Don Dámaso dejó huella en la escuela de la estación y en algún que otro rostro de sus alumnos. Todavía alguno le guardará algo de rencor, pero hay que decir en su descargo que le habían quitado su identidad, que no era él sino el sistema quien descargaba su ira sobre nosotros. Ocurría que era muy estricto cumpliendo órdenes, las acataba con tesón y diligencia. Suma diligencia. A rajatabla. Con saña diríase. De ahí su singularidad. Tenía la costumbre de reírse y echar dos carcajadas al tiempo que te pegaba una hostia o te cogía las patillas y te levantaba a pulso. No era malo, sino un personaje singular Don Dámaso.
De hecho, un día me preguntó la razón por la que no había ido a clase en toda la semana. Le dije que mi padre había muerto y, con todo lo duro que era, se quedó callado y por un momento creí ver dos lágrimas asomadas a sus ojos.
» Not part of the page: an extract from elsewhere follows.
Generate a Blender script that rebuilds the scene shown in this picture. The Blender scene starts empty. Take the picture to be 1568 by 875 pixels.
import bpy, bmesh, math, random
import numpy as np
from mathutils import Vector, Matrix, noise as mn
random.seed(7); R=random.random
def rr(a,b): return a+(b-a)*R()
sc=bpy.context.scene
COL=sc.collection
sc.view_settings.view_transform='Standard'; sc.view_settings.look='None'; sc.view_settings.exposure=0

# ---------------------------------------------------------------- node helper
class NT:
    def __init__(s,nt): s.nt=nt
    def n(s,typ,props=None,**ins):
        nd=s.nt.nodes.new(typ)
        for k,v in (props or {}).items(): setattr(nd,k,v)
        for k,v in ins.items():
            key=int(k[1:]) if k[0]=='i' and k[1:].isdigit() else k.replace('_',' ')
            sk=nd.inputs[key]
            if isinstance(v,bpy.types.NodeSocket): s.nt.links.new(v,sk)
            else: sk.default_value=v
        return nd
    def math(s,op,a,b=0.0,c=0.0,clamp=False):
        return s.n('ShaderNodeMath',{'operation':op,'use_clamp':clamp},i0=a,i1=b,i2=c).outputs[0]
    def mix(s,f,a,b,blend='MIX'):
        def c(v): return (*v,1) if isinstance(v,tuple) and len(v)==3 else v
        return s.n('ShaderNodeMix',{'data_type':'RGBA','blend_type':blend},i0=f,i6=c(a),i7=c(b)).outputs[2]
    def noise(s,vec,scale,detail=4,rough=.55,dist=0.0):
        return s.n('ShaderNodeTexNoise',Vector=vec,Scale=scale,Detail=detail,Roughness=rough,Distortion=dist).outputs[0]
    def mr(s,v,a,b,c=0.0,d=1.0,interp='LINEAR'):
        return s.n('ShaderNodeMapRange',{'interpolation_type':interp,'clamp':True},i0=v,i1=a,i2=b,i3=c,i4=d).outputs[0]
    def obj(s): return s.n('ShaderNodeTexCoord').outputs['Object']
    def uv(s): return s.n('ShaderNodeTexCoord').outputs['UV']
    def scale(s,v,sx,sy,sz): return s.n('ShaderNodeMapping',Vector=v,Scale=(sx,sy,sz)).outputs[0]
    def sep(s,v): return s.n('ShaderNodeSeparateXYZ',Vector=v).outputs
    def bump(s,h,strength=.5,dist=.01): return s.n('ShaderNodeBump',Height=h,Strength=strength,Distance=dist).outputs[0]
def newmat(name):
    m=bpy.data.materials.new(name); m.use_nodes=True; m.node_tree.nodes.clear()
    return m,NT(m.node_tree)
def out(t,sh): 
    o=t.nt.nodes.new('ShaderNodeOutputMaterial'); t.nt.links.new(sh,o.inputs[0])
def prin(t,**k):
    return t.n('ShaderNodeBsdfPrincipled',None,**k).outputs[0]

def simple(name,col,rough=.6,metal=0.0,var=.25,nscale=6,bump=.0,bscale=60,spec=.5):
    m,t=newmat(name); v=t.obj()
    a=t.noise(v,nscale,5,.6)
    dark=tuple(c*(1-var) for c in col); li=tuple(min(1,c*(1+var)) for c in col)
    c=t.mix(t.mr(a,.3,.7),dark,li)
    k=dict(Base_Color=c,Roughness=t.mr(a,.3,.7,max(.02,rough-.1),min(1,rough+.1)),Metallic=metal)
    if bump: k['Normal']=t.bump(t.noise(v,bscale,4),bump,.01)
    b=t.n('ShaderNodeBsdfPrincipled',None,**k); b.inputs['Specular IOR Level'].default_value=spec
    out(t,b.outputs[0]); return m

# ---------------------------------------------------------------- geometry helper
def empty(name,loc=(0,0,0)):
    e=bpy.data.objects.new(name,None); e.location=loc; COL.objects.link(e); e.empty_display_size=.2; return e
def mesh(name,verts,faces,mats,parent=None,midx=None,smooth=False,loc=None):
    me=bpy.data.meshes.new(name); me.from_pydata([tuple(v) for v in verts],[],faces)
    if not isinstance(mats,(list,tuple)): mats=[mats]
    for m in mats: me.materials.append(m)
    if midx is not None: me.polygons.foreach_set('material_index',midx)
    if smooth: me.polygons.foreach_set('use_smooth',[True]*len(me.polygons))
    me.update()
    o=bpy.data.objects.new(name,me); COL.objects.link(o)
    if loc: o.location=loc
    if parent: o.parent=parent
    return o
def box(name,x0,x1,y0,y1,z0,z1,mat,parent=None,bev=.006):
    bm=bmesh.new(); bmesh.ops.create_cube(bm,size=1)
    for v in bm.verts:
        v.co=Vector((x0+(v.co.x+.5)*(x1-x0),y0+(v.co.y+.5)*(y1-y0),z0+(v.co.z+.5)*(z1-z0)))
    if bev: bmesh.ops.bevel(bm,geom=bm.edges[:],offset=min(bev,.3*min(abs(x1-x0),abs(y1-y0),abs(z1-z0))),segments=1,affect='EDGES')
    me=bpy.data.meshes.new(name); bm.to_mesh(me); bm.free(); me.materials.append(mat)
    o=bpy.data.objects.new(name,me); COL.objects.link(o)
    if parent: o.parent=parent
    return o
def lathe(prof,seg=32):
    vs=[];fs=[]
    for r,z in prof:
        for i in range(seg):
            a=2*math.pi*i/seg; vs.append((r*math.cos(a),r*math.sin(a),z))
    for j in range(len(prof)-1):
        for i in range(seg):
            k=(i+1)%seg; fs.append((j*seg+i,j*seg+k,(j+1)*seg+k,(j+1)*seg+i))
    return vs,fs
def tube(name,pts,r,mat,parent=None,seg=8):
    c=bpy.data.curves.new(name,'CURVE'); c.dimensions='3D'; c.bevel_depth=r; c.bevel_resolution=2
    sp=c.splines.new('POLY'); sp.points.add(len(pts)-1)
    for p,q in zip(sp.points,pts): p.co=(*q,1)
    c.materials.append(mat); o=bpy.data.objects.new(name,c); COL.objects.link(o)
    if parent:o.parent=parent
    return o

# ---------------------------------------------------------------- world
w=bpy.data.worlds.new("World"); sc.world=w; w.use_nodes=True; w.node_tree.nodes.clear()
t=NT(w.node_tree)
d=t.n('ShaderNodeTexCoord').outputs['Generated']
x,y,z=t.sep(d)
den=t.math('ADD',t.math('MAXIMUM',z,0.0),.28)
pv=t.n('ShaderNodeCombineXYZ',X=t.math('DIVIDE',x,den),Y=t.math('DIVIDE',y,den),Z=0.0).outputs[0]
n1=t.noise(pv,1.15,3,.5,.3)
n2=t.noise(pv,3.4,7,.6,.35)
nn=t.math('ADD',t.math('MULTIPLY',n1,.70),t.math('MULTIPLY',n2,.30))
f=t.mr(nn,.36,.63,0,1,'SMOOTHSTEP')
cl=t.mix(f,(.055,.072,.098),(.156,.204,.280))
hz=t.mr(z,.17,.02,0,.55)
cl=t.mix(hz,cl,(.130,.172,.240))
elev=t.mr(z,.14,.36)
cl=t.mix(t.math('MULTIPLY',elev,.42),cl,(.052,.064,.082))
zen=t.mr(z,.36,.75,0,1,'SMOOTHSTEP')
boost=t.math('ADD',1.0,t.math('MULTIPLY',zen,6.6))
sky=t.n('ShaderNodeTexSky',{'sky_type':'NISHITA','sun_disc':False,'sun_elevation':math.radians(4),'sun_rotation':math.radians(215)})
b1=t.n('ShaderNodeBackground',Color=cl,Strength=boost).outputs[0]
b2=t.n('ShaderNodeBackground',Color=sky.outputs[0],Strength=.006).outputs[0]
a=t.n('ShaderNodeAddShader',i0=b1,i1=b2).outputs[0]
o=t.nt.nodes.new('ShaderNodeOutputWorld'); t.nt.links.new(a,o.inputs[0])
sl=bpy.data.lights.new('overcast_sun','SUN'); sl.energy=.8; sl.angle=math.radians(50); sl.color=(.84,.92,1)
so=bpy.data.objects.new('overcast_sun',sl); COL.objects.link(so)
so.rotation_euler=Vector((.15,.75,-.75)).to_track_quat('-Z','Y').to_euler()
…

Comprendí que Don Dámaso era capaz de sentir y hasta puede que padeciera con el dolor ajeno. El horario de clase era de 10 a 1 y de 3 a 5 de la tarde. En septiembre y junio el horario era de 9 a 2. Los sábados había escuela por la mañana. Nos formaban para cantar el himno de España mientras alzaban la bandera del aguilucho.
Por aquel entonces formábamos pandilla el Laguna, el Ruiz Jiménez, el Pepe el Matadero, Pavón, Eulogio Pilares, el Rosillo, Cristóbal Gómez... Nos hermanaban las correrías infantiles y los coscorrones de Don Dámaso grabados en el alma. Unidos en el coscorrón podía haber sido nuestro santo y seña. La cofradía de la bofetá de Don Dámaso. El día que se fue destinado a Huelva y terminamos tercero de EGB no es que sintiéramos un alivio, sino como si saliésemos del túnel donde nos habían metido al matricularnos.
En los deportes había mucha rivalidad entre la Puerta del Monte y la estación. Había cuatro deportes: fútbol, voleibol, baloncesto y balonmano. En fútbol y balonmano estábamos casi iguales, pero en voleibol la Puerta del Monte era mejor y en baloncesto lo era la estación. Don Ramón y Don Jesús Cerro eran muy aficionados al voleibol. La escuela de la estación era de tierra negra y de hierba. Los inviernos que llovía aquello se convertía en un barrizal. Nos gustaba mucho llevar las botas de agua y meternos por todos los charcos.
Las escuelas llenas de barro, las sillas, las mesas de madera, las tizas en la pizarra que venían en papel blanco y azul. A las cinco de la tarde, al acabarse la escuela, nos daban un vasito de leche RAM. Estábamos acostumbrados al olor a humanidad de la clase. A muchos niños se los llevaban los padres que iban a trabajar a la aceituna, por lo que faltaban mucho al colegio. No tenían para comprarse los libros y algunos profesores se enrabietaban, aunque callaban porque quien protestaba era etiquetado de rojo, que era lo mismo que ser el demonio.
Era director Don José el Gallego y los profesores eran Don Dámaso, Don Eladio, Don Porfirio, Don Francisco, Don Antonio Borombo. De las profesoras recuerdo a la señorita Caita, Carmela... Había escuela de niñas y escuela de niños, el mixto no existía. Órdenes del caudillo. Para los niños, las niñas eran un misterio insondable, pecado hablar con ellas y pecado mortal si pensando en la que te gustaba cedías a la tentación de los tocamientos. Confesión obligatoria, arrepentimiento, propósito de enmienda y penitencia. El demonio de Don Dámaso.